A CRM is a list of sales deals. A sales team uses it to keep every deal in one place: which ones are open, what stage each is at, how much it's worth, and when to follow up. When a deal goes quiet, it reminds you to chase it. That's the job, and it does it well.
But a business doesn't really run on deals. Underneath every deal is trust.
When someone trusts you, everything gets cheaper. The deal closes in a week instead of a quarter. The hire takes the offer without a second round. The investor wires money off a phone call. High trust lowers the cost of everything: decisions come faster, contracts get shorter, you spend less time covering yourself and more time building. Low trust taxes every interaction. That's why trust is the highest-leverage asset in business.
A CRM is built for transactions, and it organizes everything around a contact: a name, a title, an email, a last-touched date. Useful, but thin. It describes a person the way a passport describes you. It misses the relationship. A relationship isn't a record about one person, it's the connection between two: the mutual friend who introduced you, the thing you both care about, the favor you still owe, the conversation you left half-finished in October. That shared ground is where trust lives, and a contact has nowhere to put it.
A newer category gets closer: personal CRMs like mesh, Dex, Monica, and Goodword. They let you save notes about the people you know, so you remember the personal details. That helps, but it's still storage that needs constant upkeep, and it leaves the real work to you.
noticed is designed to build trust. It remembers the people you know and the context around them: what you talked about, what matters to them, what you owe them. A contact decays, only ever as current as the last time someone updated it. A relationship compounds, the way savings do. That's the asset noticed is built to grow.
But noticed doesn't try to be you. Trust is a bet on a person: the belief that a real human will do what they said. A tool can hold the memory, the context, the timing.
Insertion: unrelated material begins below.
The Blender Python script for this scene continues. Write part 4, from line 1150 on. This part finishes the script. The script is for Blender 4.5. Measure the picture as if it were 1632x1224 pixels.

It can't be the one who's actually on the hook, who actually cares, who the other person is really trusting. That part is yours, and always will be. So noticed plays wingman, not replacement.
And it doesn't run on a schedule. It speaks up when something actually matters: a person went quiet, something changed in their world, there's a real reason to reach out now. That’s the difference between keeping time and paying attention.
This matters more every year. As AI gets better at analytical and technical work, that work gets commoditized: faster, cheaper, everywhere. What stays scarce is trust, because it can't be manufactured. It has to be earned, between people. When everyone has the same tools, the people others trust will have the edge.
A CRM is only as good as your last update. noticed only gets better with time.